All in all, there are more than 100,000 children in super-sized classes of 30 or more.

Minister for Education Richard Bruton said the move reflected the Government's oft-stated (though difficult to measure) ambition to make Ireland the best education system in Europe within a decade.

Fianna Fáil's education spokesman Thomas Byrne, on the other hand, insisted his party had "secured" the investment, claiming to have held the Government "to account" on this commitment.

It is no surprise there’s a scramble for credit: class sizes win votes in a way that many other parts of the education sector such as higher education find hard to compete with.

Decade of cuts

In fact, most of the focus in the lead-up to this budget has been on the “crisis” facing higher education following a decade of cuts, rising student enrolment and reduce staffing.

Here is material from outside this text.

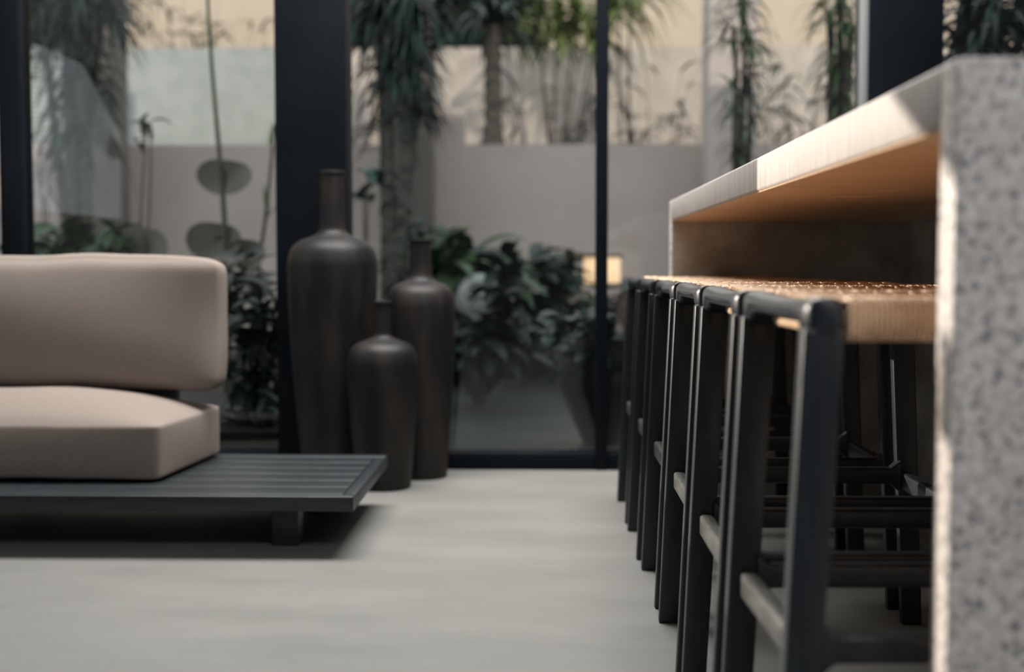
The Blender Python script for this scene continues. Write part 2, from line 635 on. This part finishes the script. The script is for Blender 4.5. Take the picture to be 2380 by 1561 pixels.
dpart('front_rail', M['slat'], PX0, PX1, PY0, PY0 + .03, PT - .037, PT, .003)
dpart('rear_rail', M['slat'], PX0, PX1, PY1 - .03, PY1 + .015, PT - .037, PT, .003)
dpart('side_rail', M['slat'], PX1 - .03, PX1, PY0 + .03, PY1 - .03, PT - .037, PT - .002, .003)
dpart('side_rail', M['slat'], PX0, PX0 + .03, PY0 + .03, PY1 - .03, PT - .037, PT - .002, .003)
ns = 6
span = PY1 - PY0 - .066
for i in range(ns):
    y0 = PY0 + .033 + span * i / ns
    dpart('slat', M['slat'], PX0 + .031, PX1 - .031, y0 + .003, y0 + span / ns - .004, PT - .022, PT - .001, .002)
for x in (px_x(625, 3.12), PX0 + .12):
    for y0 in (PY0 + .12, PY1 - .10):
        dpart('leg', M['slat'], x, x + .068, y0, y0 + .07, 0, PT - .04, .004)
# low backrest board that holds the loose cushion
dpart('backrest', M['slat'], PX0 + .05, -1.06, PY1 + .015, PY1 + .041, PT - .03, .56, .004)
dpart('slat_light_stop', M['slat'], PX0 + .031, PX1 - .031, PY0 + .031, PY1 - .031, PT - .034, PT - .0235, 0)  # added hidden board; stops light falling through the slat gaps
dpart('plinth', M['slat'], PX0 + .05, -1.0, 3.25, 3.62, PT - .0005, PT + .003, .002)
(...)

Many institutes of technology are in debt and struggling to make ends meet. Students argue that quality is suffering from access to tutorials, outdated equipment and overcrowded facilities.

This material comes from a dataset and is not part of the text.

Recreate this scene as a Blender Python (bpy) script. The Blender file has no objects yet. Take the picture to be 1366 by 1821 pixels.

There was extra money for them as well – though not as much as they might have wished.

Increases in a payroll levy on employers, together with increased Government spending, will see €64.5 million in additional funding go towards higher education and training next year.

In reality, it’s a sticking plaster compared with the scale of investment outlined in the Cassells report on the future funding of higher education.

There was an expectation that the Government would, at the least, match its level of current investment from last year with €36.5 million. In fact, it’s contribution to the additional current funding this year is €17 million.

That said, there is a big increase in the capital budget of about €200 million, which will help build capacity for the future after years of cuts.

Hard questions on a future funding model to grow higher education have been ditched for another year, with student loans one of the options under scrutiny.

There won’t be many political parties claiming credit for that.